Dass dem Anmelder in Deutschland bei der Überführung der Waren in die passive Veredelung das Exemplar 3 des Einheitspapiers verbunden mit dem Zusatzblatt zum Einheitspapier für die Abfertigung von Waren zur passiven Veredelung (Vordruck 0791) als Beleg ausgehändigt wird, beruht nicht auf einer gesetzlichen Regelung, sondern lediglich auf Abs. 11 Unterabs. 4 der Dienstvorschrift (DV) Passive Veredelung (VSF Z 16 01). Legt der Anmelder bei der Einfuhr der Veredelungserzeugnisse dieses Zusatzblatt vor, mag dieses somit zwar von der Zollbehörde als Nachweis der Nämlichkeit der Waren anerkannt werden; die Vorlage des Zusatzblatts als solches kann aber nicht notwendige Voraussetzung für die Inanspruchnahme der Einfuhrabgabenbefreiung für die Veredelungserzeugnisse sein (anders offenbar Abs. 15 DV). Auch wenn das Zusatzblatt ggf. zusätzliche Angaben zur Feststellung der Nämlichkeit enthält, sehen die gesetzlichen Vorschriften das Zusatzblatt gleichwohl nicht als einzigen möglichen Nämlichkeitsnachweis vor.

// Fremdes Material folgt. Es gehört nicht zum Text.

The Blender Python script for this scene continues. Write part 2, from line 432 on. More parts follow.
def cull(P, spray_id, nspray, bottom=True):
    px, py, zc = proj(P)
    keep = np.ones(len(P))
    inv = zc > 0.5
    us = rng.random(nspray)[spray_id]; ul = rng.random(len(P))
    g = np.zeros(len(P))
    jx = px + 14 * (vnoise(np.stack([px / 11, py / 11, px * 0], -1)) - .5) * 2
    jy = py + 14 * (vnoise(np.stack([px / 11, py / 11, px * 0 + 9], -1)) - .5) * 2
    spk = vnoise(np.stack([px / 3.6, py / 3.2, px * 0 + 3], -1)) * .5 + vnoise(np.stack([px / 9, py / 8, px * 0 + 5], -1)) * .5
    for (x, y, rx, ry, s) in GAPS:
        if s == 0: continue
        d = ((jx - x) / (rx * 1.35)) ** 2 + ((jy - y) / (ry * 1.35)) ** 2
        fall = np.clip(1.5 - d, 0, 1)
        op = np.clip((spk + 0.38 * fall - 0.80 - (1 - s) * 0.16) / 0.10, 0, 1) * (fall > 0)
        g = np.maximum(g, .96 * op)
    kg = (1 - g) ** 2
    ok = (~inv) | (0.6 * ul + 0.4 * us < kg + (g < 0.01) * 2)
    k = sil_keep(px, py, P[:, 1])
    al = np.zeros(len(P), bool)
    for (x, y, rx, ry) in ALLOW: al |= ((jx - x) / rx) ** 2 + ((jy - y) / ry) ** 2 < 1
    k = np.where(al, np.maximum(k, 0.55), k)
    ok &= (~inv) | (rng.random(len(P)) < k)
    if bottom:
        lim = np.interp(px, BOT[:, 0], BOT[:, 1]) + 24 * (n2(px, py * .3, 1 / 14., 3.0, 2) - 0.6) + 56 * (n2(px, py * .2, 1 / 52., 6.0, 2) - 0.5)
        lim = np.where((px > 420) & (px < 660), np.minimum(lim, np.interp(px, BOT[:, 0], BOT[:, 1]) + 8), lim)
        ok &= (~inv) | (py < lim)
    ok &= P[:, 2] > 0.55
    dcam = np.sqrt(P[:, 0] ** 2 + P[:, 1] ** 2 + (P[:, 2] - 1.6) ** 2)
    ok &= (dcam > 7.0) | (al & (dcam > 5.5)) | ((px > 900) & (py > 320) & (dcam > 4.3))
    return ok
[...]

Vielmehr steht es der Zollbehörde frei, sich auf jede andere Art die Überzeugung zu verschaffen, dass es sich bei den Einfuhrwaren um die nämlichen handelt, welche zuvor in die passive Veredelung übergeführt worden waren (so im Übrigen auch Abs. 18 DV). Diese Frage stellt sich allerdings nicht, wenn die Zollbehörde --wie im Streitfall das HZA-- Zweifel an der Nämlichkeit der Waren nicht hat.

Nach alledem lässt sich die Frage, ob die vollständige oder teilweise Befreiung von den Einfuhrabgaben für Waren der passiven Veredelung davon abhängt, dass bei der Abfertigung zum freien Verkehr das Zusatzblatt zum Einheitspapier für die Abfertigung von Waren zur passiven Veredelung vorgelegt wird, nach den Vorschriften der ZKDVO in ihrer durch die VO Nr. 993/2001 geänderten Fassung eindeutig verneinen. Ob dies unter der Geltung der Vorschriften der ZKDVO a.F. anders zu beurteilen war, ist --weil ausgelaufenes Recht betreffend-- nicht klärungsbedürftig.